Was ich bis vor kurzem nie getan hätte, Winter hin, Frühling her. Raclette war entweder langweilig und ein trauriger Versuch, Tischgespräch und Gesellschaftsspiel zu vereinen (die kleinen Pfännchen unter dem runden Tischgrill), oder es stank, selbst mir als turophiler Heavy-User, an irgendeiner Straßenecke, in einem Foodtruck, in einer Markthalle (die halben Laibe unter dem Spezial-Apparatus).
Aaaber – letzte Woche war ich im Wallis, in und um Sierre, auf Einladung der schweizerischen Vereinigung von Spitzenwinzern Mémoire des Vins Suisses, die zu ihren Jahrestreffen auch einige Schreibende mit an die Tische bitten. Es ist eine wunderbare Gelegenheit, all die fantastischen Schweizer Weine zu erleben, denen wir außerhalb der Schweiz viel zu selten begegnen (Completer! Cornalin! Petite Arvine! Heida!…) und die Menschen dahinter besser kennenzulernen.
Natürlich muß zwischen den Weinproben und Exkursionen gegessen werden – was zu wunderbaren Momenten wie dem Mittagessen bei Cyril Lacoste im Café du Marché in Sion führt, einem der best abgestimmten Wein-Menüs, die ich seit langem erlebt habe, und einer Bootsfahrt auf dem größten unterirdischen See Europas in St Léonard (selbstverständlich mit Fendant, Dôle und Apéroplättli – ja, nein, das Journalistenleben ist nicht immer hart). Es folgte der Raclette-Abend im Château de Villa in Sierre, wo ich’s endlich begriffen habe…
Es begann mit einem Glas Fendant als Vorgeplänkel im Stehen, doch sobald wir an den langen Holztischen saßen, kamen die Platten mit getrocknetem und geräuchertem Fleisch auf dieselben, von Schwein und Rind, sowie ständig nachgefüllte Schüsseln mit Cornichons und Essigzwiebeln.
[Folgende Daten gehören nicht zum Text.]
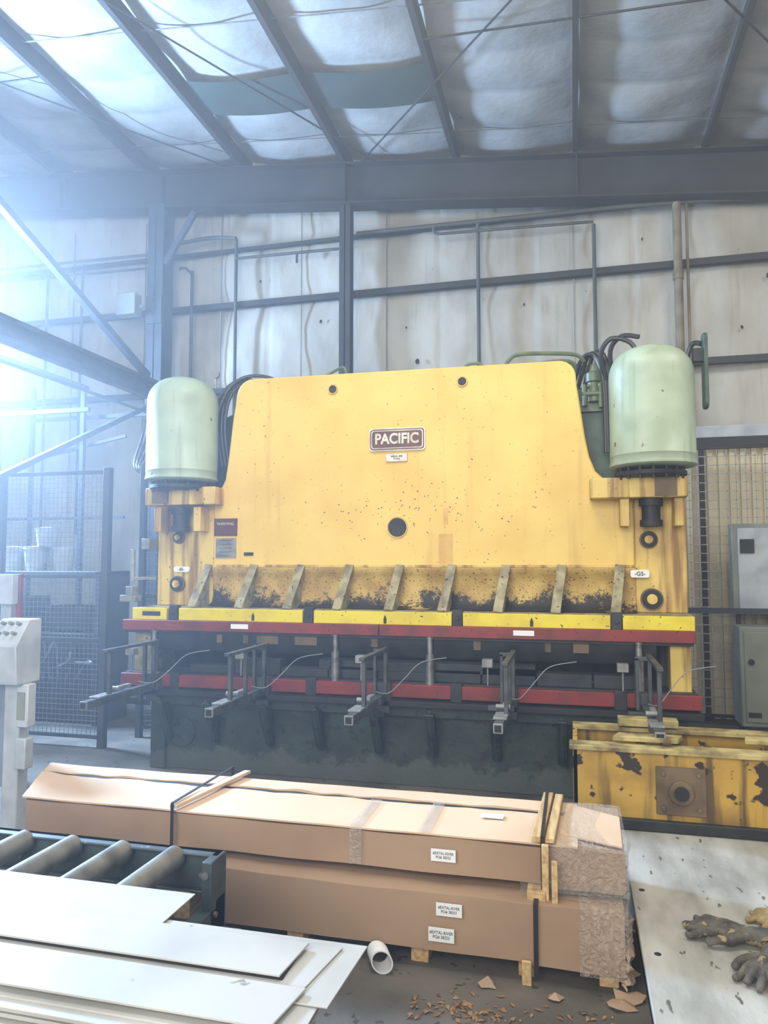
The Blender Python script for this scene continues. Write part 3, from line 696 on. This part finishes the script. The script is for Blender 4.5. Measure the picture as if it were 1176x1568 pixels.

Dazu: Rotwein der leichten, frischen Art (Gamay Les Bans von Gérald Besse! aber auch so viele andere). Dann ging es richtig los: in einer Ecke des niedrigen, kleinen Raumes präsidierte der hochgewachsene, kräftig gebaute Milan über fünf Raclette-Apparaturen und eine ganze Reihe von halben Käselaiben. Weißwein kam in die Gläser (sehr besonders: 2010 Fauconnier von Simon Maye!), die Fleischplatten wurden durch Pellkartoffeln in kleinen Körben ersetzt, und eine Karte zeigte die fünf Provenienzen der Käse, die er uns nacheinander servierte.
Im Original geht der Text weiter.